Scene modeling code data:
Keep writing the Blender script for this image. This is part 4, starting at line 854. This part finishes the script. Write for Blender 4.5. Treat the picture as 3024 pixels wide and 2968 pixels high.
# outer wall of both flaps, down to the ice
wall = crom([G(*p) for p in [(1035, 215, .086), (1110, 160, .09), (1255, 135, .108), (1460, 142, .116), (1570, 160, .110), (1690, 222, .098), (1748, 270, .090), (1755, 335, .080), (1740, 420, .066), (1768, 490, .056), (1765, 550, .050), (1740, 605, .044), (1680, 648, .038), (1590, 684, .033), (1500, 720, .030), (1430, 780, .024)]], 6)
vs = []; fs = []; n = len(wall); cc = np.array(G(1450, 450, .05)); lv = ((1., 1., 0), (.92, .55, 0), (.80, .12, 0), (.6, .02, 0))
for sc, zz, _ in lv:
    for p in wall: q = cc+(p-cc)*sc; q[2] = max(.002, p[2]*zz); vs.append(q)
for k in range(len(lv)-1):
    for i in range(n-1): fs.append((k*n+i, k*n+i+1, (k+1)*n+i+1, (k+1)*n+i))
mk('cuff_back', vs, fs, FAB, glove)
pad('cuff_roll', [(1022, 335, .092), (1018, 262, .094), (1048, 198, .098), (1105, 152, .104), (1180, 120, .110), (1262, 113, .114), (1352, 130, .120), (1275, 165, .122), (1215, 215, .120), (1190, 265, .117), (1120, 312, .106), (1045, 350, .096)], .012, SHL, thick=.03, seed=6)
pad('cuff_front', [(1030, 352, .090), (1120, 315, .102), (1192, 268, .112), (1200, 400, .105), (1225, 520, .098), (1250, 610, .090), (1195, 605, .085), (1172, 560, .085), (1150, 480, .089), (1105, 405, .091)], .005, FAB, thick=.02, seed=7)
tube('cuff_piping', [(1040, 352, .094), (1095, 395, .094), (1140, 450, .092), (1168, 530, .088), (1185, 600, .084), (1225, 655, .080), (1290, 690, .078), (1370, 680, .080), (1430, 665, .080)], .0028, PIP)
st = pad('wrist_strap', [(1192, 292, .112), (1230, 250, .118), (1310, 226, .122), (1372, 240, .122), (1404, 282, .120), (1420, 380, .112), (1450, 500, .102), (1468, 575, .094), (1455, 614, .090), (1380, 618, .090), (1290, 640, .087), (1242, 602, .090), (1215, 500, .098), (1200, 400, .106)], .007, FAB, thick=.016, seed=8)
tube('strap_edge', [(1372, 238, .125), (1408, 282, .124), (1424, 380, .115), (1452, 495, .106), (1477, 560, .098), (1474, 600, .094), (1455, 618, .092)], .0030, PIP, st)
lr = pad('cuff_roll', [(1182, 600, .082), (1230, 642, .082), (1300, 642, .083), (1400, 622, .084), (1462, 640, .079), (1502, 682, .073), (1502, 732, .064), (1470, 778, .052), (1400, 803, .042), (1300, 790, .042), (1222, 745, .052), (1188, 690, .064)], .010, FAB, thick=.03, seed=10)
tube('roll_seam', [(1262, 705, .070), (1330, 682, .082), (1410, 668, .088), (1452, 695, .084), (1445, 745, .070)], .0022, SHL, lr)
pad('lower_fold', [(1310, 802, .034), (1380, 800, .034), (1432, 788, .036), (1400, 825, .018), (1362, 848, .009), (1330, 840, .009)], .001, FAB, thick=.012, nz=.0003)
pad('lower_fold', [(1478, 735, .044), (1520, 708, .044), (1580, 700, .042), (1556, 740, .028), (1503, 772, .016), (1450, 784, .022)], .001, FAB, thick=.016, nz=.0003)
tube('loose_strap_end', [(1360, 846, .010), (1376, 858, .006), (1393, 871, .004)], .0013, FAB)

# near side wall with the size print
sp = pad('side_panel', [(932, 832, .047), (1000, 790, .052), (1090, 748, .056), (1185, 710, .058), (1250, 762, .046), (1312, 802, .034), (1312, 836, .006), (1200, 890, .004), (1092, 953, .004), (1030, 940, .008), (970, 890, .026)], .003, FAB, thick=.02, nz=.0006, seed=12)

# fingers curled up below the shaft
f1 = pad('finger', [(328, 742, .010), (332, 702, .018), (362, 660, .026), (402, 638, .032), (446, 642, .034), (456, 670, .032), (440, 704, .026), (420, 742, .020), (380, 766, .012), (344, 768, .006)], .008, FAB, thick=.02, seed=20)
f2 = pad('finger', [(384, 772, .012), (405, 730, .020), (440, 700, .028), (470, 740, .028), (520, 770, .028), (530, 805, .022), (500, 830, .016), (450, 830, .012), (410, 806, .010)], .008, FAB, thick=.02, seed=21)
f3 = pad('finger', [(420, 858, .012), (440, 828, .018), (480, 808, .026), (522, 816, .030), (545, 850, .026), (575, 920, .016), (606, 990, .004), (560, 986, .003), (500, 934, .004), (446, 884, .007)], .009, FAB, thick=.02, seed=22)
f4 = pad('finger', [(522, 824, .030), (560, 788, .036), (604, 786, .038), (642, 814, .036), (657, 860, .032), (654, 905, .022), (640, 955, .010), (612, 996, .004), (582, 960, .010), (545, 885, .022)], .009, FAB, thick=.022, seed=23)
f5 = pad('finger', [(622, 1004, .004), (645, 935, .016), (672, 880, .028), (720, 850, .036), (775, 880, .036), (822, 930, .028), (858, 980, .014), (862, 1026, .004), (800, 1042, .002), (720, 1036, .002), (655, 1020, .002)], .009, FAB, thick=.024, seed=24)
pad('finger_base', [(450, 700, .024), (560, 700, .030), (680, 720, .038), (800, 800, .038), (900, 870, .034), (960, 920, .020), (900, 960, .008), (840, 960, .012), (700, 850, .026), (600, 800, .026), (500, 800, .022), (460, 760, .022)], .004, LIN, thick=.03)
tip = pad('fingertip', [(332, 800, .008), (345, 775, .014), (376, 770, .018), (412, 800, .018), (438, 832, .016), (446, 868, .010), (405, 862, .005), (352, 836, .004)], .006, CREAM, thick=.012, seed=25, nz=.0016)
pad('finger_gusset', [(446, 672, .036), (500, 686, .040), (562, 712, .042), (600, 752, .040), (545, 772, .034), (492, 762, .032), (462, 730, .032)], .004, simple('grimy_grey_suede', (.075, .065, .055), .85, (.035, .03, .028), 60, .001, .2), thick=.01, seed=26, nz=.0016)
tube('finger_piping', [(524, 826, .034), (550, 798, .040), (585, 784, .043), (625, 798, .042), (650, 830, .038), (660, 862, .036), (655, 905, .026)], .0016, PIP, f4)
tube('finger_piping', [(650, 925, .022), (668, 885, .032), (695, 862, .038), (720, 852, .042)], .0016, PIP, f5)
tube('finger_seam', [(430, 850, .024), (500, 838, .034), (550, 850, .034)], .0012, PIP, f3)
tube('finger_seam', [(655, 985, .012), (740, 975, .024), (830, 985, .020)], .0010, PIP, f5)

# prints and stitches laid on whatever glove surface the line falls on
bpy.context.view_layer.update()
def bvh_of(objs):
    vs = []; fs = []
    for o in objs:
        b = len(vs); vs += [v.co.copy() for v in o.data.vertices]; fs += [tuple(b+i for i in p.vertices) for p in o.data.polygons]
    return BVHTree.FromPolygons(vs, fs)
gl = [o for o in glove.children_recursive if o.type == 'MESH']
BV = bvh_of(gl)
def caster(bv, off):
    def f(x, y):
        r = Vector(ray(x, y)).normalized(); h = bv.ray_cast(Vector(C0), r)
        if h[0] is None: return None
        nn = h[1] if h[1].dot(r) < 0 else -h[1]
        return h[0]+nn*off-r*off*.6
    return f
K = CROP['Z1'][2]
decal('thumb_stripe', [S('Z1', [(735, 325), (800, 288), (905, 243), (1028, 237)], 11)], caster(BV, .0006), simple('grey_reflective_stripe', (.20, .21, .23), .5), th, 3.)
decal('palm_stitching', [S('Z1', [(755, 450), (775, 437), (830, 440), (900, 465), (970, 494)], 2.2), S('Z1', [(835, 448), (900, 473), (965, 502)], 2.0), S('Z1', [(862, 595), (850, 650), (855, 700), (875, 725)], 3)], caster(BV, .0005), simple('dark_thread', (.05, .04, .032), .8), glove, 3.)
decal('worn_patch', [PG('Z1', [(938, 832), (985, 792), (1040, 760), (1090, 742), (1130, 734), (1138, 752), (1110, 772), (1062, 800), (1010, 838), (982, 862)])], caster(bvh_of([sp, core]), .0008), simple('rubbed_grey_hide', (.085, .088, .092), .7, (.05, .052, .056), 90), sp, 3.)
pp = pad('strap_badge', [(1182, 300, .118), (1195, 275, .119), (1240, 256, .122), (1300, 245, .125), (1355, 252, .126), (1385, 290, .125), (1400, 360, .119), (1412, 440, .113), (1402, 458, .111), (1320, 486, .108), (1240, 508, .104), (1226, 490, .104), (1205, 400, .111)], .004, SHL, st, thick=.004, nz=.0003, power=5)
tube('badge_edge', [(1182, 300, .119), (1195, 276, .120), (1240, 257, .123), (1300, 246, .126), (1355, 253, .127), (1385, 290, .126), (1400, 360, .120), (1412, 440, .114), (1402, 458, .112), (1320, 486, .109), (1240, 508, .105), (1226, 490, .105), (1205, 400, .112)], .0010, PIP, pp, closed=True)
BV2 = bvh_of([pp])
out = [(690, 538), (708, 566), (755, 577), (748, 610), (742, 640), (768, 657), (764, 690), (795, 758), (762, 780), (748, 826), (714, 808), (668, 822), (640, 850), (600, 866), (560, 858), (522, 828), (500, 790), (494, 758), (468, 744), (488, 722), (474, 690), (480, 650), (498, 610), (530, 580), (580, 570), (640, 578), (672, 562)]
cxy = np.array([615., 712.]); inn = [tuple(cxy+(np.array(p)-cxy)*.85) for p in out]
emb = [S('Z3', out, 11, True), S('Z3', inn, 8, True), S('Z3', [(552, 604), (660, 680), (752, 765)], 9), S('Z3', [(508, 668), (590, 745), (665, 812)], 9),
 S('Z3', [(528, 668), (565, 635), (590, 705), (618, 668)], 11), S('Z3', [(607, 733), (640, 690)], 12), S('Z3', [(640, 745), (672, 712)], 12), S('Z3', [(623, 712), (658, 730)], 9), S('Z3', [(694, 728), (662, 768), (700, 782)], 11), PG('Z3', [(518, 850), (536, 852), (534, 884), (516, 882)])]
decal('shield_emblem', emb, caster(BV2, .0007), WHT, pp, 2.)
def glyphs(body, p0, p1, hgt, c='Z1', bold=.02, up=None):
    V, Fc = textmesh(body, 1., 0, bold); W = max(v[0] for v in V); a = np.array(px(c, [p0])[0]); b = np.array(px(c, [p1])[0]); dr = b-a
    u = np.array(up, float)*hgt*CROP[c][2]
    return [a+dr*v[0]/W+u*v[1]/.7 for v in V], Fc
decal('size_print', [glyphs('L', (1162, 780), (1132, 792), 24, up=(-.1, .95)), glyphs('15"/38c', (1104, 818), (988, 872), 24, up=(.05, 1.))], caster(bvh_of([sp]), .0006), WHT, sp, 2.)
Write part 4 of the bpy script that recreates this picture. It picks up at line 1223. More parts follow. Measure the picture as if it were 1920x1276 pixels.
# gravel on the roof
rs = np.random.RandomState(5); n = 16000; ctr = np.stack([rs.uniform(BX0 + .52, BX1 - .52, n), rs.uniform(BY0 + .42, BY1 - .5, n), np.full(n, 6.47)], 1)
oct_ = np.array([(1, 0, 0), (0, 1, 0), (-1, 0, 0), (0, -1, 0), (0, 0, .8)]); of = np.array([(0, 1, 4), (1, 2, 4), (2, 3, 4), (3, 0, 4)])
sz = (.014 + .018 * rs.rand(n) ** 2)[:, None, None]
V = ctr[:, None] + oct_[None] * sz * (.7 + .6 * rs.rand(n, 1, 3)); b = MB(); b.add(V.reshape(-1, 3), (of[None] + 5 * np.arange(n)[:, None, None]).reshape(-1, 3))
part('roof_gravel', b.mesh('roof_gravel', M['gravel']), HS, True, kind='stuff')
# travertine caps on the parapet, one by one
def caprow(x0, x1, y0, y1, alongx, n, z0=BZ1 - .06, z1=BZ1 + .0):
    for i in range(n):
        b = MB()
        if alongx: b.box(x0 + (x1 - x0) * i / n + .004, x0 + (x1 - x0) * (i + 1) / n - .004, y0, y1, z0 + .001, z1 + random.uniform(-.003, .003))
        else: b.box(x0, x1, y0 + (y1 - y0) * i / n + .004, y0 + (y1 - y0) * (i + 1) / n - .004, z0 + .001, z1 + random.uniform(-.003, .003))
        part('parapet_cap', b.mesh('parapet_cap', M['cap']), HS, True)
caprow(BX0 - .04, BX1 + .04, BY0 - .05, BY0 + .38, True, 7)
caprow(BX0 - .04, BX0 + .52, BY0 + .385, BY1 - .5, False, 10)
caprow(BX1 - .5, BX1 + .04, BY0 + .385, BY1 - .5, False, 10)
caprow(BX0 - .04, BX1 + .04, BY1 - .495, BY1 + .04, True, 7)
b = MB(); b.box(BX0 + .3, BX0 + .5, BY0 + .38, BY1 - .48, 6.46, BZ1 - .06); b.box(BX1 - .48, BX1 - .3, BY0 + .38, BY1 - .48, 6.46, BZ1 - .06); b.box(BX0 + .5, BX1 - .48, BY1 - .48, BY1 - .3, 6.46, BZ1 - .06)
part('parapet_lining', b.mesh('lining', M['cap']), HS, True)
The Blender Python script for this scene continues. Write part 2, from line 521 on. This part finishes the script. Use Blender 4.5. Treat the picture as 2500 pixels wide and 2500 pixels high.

* [AIM]: Look through the entries above; copy each line where the string "Write" appears.

* [COMPLETE RESPONSE]:
Keep writing the Blender script for this image. This is part 4, starting at line 854. This part finishes the script. Write for Blender 4.5. Treat the picture as 3024 pixels wide and 2968 pixels high.
Write part 4 of the bpy script that recreates this picture. It picks up at line 1223. More parts follow. Measure the picture as if it were 1920x1276 pixels.
The Blender Python script for this scene continues. Write part 2, from line 521 on. This part finishes the script. Use Blender 4.5. Treat the picture as 2500 pixels wide and 2500 pixels high.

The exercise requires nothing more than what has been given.